Given the references to popular culture throughout the series of books, it’s not surprising to find Doctor Who making an appearance. What is a bit surprising is the company the Doctor is keeping; he appears as one of a long list of characters in a masque, “all the old familiar characters of the mummer’s play, of mime and pantomime, of folklore and traditional tale”, a long list which starts with Widow Twankey, Polchinelle, Abanazar, The Demon King, and Mother Goose, and continues to include (in the crucial four lines) “The May Queen, Humpty Dumpty, Old King Cole, Sawney Bean, Springheeled Jack, Charlie Peace, Queen Elizabeth, Mr Pickwick, Charley’s Aunt, Jack Sheppard, Romeo and Juliet, Doctor Who, Oberon, The Grand Cham, a Dalek, Old Moore, Falstaff, Little Red Riding Hood, Beowulf…”

It is interesting that the only twentieth-century characters in the whole list, covering more than half a page of text (assuming, as seems reasonable, that Queen Elizabeth is not the present one), are Doctor Who and the Dalek. (I had to look up a number of the others. Sawney Bean, Charlie Peace and Jack Sheppard were all notorious criminals of past centuries. The Grand Cham is the title of a book published in 1922, but he was a folkloric figure for centuries before that, and I find a poem called “The Grand Cham and the Honey-Bee” in Bentley’s Miscellany for 1837.) He pops up again a few pages later, when Mr Smiles, who has come dressed as the Green Knight, is explaining his choice of costume:

‘I’d considered coming as Frankenstein.’ Mr Smiles brightened behind his black beard which he had, unsuccessfully, also tried to dye green, ‘but I gathered it wasn’t suitable. Too modern or something. Or too general? And yet Doctor Who is here. Is everyone supposed to be part of British folklore tonight? Frankenstein, I should have thought…’

Frankenstein may have been a novel in English by a British writer, but I’d have thought most people whould disagree with Mr Smiles about the story’s place as a specifically British tale – the story is after all set mainly in Germany and Switzerland, though with odd bits around our archipelago. Doctor Who is certainly more British. (Mr Smiles is talking to another character dressed as Polchinelle, who reflects that although the character may originally have been Italian, he has been adopted by British culture as Punch.)

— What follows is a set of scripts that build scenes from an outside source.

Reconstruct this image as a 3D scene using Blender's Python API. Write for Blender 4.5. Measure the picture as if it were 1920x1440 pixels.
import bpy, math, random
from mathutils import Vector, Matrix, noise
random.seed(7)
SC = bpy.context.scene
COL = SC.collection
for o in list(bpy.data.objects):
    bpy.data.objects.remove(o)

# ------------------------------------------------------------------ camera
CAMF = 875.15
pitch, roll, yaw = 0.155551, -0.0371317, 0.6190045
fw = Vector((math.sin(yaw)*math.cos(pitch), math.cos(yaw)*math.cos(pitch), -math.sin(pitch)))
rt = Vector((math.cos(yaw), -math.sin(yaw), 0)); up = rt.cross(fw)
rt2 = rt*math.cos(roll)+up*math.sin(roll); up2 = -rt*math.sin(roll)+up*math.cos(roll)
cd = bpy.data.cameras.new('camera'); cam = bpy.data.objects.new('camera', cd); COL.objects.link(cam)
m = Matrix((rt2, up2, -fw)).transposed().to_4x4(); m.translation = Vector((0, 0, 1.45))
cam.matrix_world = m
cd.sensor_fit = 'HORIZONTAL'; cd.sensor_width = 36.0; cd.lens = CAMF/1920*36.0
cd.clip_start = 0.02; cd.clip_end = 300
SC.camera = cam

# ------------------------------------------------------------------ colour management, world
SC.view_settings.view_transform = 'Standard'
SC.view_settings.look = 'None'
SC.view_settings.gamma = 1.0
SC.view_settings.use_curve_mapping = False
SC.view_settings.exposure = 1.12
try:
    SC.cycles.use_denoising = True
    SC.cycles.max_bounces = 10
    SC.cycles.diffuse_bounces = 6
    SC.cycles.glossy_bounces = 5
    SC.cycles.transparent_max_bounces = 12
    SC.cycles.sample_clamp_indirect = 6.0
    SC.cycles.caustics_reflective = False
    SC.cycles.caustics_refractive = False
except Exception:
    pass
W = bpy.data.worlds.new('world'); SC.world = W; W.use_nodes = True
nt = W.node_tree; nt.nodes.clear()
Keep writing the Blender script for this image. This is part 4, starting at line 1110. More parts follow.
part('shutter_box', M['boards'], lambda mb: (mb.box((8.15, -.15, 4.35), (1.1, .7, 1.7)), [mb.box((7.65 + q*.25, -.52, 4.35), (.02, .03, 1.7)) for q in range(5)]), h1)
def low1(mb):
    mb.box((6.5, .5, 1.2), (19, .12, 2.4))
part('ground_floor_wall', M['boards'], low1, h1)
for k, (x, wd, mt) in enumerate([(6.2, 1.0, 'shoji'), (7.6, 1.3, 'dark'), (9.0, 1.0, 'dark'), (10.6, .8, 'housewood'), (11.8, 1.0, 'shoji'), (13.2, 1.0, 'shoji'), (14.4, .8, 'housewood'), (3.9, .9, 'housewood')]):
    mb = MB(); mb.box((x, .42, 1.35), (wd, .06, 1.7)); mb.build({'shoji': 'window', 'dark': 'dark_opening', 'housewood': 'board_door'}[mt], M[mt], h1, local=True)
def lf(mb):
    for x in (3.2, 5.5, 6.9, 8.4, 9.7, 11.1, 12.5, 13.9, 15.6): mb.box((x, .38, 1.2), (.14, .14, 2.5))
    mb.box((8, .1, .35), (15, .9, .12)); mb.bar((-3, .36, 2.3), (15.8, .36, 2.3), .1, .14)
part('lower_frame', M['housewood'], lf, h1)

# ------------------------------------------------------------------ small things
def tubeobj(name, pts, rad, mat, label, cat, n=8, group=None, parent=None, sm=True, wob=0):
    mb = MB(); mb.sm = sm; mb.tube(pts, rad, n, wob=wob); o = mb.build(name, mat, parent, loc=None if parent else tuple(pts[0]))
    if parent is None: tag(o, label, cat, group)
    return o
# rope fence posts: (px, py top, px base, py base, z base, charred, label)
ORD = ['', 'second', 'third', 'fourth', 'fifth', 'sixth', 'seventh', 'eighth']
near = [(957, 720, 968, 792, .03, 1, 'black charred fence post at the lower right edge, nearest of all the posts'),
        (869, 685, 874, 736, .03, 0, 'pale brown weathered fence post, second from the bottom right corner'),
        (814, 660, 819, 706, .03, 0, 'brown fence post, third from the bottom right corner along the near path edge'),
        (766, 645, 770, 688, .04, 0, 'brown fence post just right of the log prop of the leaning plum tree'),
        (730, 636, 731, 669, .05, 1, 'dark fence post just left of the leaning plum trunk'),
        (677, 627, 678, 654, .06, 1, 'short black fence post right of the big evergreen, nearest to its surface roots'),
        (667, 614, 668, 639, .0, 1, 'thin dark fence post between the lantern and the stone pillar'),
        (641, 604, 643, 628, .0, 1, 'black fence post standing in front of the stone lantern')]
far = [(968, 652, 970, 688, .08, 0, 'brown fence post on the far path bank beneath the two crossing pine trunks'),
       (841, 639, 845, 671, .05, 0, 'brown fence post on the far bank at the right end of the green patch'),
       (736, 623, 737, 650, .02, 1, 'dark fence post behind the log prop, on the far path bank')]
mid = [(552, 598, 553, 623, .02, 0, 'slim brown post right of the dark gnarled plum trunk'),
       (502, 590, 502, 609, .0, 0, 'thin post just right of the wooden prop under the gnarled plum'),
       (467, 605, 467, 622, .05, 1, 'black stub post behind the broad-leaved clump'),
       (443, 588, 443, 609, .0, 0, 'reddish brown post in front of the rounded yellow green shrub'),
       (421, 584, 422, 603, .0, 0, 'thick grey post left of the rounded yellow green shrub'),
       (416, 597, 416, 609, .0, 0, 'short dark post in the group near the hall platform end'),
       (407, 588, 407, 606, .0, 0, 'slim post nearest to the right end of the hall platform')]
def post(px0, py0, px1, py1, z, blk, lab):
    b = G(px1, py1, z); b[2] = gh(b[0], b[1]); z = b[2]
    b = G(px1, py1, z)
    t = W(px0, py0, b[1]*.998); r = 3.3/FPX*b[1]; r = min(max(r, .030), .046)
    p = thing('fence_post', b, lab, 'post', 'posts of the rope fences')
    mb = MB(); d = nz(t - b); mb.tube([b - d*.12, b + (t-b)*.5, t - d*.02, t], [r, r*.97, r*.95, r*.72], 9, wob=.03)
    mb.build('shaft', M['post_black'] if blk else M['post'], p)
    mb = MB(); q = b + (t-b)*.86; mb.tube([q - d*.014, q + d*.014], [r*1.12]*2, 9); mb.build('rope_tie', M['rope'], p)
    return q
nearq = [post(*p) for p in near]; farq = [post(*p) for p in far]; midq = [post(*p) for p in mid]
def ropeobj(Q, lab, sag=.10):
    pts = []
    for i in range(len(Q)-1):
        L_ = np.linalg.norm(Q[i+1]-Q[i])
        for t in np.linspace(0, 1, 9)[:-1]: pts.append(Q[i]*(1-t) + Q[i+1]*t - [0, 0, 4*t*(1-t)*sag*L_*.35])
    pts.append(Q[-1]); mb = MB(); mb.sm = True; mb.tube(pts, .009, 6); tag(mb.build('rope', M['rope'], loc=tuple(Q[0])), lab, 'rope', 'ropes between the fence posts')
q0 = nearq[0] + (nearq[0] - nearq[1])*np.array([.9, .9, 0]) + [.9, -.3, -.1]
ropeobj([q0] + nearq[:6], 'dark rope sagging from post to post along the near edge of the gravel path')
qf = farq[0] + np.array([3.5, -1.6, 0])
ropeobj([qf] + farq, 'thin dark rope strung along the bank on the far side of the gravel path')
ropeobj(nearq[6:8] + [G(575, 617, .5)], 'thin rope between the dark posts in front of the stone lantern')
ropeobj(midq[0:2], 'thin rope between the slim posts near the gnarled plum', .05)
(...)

The book was published in 1977, so the Doctor can be understood as any of the first four Doctors (perhaps indeed all four; perhaps most likely Tom Baker’s particularly pantomimic persona). Moorcock presents Doctor Who (and the Dalek) in a completely different context from his frequent pop-culture references to Hawkwind, the Beatles, Pink Floyd etc; as an element of British historical lore, partly quaint and partly sinister. I don’t know of any other such references to Doctor Who in classic sf; but I will be looking out for them.